THE REQUEST => Copy exactly the lines from the start of the data below through the one that carries "R = math.radians", and only those.

SUPPLIED INFORMATION =>
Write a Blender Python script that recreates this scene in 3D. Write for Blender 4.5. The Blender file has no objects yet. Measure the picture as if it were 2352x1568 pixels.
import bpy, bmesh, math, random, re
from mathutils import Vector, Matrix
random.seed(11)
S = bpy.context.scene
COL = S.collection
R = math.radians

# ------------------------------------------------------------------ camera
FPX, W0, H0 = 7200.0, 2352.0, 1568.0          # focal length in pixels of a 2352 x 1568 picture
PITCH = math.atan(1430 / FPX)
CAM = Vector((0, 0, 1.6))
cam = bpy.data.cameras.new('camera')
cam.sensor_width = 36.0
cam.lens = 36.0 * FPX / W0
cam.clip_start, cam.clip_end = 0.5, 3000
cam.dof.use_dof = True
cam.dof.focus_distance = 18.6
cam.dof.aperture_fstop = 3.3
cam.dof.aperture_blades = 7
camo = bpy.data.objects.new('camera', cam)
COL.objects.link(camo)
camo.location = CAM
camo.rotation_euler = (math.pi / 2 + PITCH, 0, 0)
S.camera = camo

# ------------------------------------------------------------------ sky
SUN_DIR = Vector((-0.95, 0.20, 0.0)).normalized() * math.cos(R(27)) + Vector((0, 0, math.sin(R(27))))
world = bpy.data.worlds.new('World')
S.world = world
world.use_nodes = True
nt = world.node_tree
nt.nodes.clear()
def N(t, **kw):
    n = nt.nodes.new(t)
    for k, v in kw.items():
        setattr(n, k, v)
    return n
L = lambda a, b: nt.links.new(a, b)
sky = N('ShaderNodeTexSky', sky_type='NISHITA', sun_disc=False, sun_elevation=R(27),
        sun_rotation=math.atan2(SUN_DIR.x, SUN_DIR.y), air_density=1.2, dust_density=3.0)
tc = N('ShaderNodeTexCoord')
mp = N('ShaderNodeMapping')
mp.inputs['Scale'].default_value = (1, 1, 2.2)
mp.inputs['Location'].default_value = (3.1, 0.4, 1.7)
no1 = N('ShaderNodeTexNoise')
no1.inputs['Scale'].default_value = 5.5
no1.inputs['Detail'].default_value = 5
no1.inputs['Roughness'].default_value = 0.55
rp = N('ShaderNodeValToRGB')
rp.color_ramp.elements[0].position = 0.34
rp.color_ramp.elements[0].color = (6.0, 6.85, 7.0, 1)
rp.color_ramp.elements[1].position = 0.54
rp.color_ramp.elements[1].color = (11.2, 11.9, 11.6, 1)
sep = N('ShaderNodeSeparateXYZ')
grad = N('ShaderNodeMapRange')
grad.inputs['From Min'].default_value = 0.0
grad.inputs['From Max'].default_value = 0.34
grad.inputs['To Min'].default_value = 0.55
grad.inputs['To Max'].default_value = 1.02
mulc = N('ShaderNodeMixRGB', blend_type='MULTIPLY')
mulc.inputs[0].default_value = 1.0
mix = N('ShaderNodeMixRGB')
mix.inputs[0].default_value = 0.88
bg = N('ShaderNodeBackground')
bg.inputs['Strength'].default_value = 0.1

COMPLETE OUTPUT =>
Write a Blender Python script that recreates this scene in 3D. Write for Blender 4.5. The Blender file has no objects yet. Measure the picture as if it were 2352x1568 pixels.
import bpy, bmesh, math, random, re
from mathutils import Vector, Matrix
random.seed(11)
S = bpy.context.scene
COL = S.collection
R = math.radians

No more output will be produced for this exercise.